**REQUIREMENTS:**
Going from the top of the data below, give again each line through the one containing "scene.camera = cam", both ends kept.

**DATASET EXCERPT:**
++++

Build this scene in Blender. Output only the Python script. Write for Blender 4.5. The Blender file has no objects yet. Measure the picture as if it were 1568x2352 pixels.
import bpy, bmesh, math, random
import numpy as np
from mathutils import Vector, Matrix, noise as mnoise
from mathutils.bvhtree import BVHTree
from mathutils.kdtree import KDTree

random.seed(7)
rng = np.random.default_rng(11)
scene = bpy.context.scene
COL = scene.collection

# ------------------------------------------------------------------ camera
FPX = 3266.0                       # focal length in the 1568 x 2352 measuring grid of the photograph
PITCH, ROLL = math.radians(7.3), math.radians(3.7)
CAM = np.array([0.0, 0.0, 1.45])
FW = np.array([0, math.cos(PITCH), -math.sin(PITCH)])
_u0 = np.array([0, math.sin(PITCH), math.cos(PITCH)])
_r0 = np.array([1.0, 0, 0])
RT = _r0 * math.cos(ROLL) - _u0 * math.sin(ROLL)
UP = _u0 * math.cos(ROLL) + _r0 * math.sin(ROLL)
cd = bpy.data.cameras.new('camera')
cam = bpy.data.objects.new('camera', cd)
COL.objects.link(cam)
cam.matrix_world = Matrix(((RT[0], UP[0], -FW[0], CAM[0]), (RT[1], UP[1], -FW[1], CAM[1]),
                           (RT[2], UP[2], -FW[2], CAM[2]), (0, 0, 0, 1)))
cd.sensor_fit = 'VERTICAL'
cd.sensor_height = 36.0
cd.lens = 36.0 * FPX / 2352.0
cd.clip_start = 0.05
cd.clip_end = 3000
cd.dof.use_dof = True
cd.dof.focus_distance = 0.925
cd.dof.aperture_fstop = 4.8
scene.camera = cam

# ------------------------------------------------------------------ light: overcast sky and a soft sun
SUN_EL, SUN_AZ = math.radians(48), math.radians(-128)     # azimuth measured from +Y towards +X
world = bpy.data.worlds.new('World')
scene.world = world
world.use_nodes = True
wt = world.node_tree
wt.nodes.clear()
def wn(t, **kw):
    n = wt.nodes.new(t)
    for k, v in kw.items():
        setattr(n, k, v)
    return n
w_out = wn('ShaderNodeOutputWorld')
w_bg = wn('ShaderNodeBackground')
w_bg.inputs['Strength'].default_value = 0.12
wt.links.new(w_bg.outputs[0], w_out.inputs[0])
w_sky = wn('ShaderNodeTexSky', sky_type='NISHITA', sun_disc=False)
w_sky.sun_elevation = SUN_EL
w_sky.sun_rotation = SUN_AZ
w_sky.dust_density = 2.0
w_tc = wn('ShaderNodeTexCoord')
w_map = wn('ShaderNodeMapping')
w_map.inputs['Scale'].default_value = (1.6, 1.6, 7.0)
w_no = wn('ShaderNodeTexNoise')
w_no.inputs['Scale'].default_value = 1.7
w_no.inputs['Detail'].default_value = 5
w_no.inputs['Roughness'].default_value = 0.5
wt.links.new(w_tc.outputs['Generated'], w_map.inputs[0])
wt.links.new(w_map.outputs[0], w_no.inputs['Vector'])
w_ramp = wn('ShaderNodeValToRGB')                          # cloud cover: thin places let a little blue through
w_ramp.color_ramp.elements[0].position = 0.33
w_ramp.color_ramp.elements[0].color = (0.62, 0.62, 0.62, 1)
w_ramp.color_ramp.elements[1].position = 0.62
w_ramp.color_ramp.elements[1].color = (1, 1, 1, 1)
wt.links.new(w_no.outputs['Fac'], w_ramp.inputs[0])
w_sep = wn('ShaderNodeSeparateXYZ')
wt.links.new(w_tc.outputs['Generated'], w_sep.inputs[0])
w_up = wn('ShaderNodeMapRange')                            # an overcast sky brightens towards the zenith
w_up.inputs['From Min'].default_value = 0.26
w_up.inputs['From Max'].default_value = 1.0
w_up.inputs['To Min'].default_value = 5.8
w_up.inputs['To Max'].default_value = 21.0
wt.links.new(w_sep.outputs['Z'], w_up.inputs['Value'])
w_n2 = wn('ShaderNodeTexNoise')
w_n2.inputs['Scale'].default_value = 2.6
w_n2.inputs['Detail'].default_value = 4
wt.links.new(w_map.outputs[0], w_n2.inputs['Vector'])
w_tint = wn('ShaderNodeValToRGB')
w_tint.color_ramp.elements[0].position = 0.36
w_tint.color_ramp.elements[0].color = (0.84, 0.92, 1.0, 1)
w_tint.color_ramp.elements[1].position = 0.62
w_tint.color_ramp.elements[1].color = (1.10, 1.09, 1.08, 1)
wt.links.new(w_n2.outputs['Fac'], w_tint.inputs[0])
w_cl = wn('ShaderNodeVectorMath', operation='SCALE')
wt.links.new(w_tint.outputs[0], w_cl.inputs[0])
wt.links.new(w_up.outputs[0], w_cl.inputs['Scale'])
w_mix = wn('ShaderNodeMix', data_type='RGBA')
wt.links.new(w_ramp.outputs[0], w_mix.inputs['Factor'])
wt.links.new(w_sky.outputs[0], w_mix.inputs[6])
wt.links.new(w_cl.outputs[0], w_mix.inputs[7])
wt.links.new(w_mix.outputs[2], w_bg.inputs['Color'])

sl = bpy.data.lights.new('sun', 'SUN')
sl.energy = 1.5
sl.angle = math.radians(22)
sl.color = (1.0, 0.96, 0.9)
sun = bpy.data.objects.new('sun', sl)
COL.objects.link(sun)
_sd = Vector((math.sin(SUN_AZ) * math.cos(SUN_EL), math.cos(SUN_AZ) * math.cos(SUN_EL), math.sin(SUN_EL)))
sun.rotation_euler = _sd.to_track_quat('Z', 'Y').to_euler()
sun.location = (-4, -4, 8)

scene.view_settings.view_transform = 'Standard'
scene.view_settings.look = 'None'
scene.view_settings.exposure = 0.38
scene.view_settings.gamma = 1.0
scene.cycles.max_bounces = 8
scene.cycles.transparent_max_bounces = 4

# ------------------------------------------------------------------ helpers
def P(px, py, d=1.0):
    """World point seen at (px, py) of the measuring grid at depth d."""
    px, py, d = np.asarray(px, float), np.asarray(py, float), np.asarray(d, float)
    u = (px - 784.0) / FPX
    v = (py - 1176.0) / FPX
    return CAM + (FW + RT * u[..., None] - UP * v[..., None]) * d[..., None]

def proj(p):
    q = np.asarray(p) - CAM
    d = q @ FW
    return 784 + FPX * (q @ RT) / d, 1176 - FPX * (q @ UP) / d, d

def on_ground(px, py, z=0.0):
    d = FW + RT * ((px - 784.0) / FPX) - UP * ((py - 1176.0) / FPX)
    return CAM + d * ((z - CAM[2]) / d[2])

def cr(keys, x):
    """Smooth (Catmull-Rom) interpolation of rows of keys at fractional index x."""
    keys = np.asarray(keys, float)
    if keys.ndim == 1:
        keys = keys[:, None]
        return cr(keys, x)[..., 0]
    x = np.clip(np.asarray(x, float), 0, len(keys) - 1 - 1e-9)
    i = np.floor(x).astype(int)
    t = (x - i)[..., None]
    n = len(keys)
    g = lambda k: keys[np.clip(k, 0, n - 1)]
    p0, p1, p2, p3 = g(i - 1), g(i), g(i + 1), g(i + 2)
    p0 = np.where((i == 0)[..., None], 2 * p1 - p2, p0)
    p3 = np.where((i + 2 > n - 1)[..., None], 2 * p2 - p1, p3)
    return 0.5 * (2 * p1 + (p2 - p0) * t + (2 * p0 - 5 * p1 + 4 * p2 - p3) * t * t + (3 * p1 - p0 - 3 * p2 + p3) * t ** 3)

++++

**OUTPUT OF THE TASK:**
Build this scene in Blender. Output only the Python script. Write for Blender 4.5. The Blender file has no objects yet. Measure the picture as if it were 1568x2352 pixels.
import bpy, bmesh, math, random
import numpy as np
from mathutils import Vector, Matrix, noise as mnoise
from mathutils.bvhtree import BVHTree
from mathutils.kdtree import KDTree

random.seed(7)
rng = np.random.default_rng(11)
scene = bpy.context.scene
COL = scene.collection

# ------------------------------------------------------------------ camera
FPX = 3266.0                       # focal length in the 1568 x 2352 measuring grid of the photograph
PITCH, ROLL = math.radians(7.3), math.radians(3.7)
CAM = np.array([0.0, 0.0, 1.45])
FW = np.array([0, math.cos(PITCH), -math.sin(PITCH)])
_u0 = np.array([0, math.sin(PITCH), math.cos(PITCH)])
_r0 = np.array([1.0, 0, 0])
RT = _r0 * math.cos(ROLL) - _u0 * math.sin(ROLL)
UP = _u0 * math.cos(ROLL) + _r0 * math.sin(ROLL)
cd = bpy.data.cameras.new('camera')
cam = bpy.data.objects.new('camera', cd)
COL.objects.link(cam)
cam.matrix_world = Matrix(((RT[0], UP[0], -FW[0], CAM[0]), (RT[1], UP[1], -FW[1], CAM[1]),
                           (RT[2], UP[2], -FW[2], CAM[2]), (0, 0, 0, 1)))
cd.sensor_fit = 'VERTICAL'
cd.sensor_height = 36.0
cd.lens = 36.0 * FPX / 2352.0
cd.clip_start = 0.05
cd.clip_end = 3000
cd.dof.use_dof = True
cd.dof.focus_distance = 0.925
cd.dof.aperture_fstop = 4.8
scene.camera = cam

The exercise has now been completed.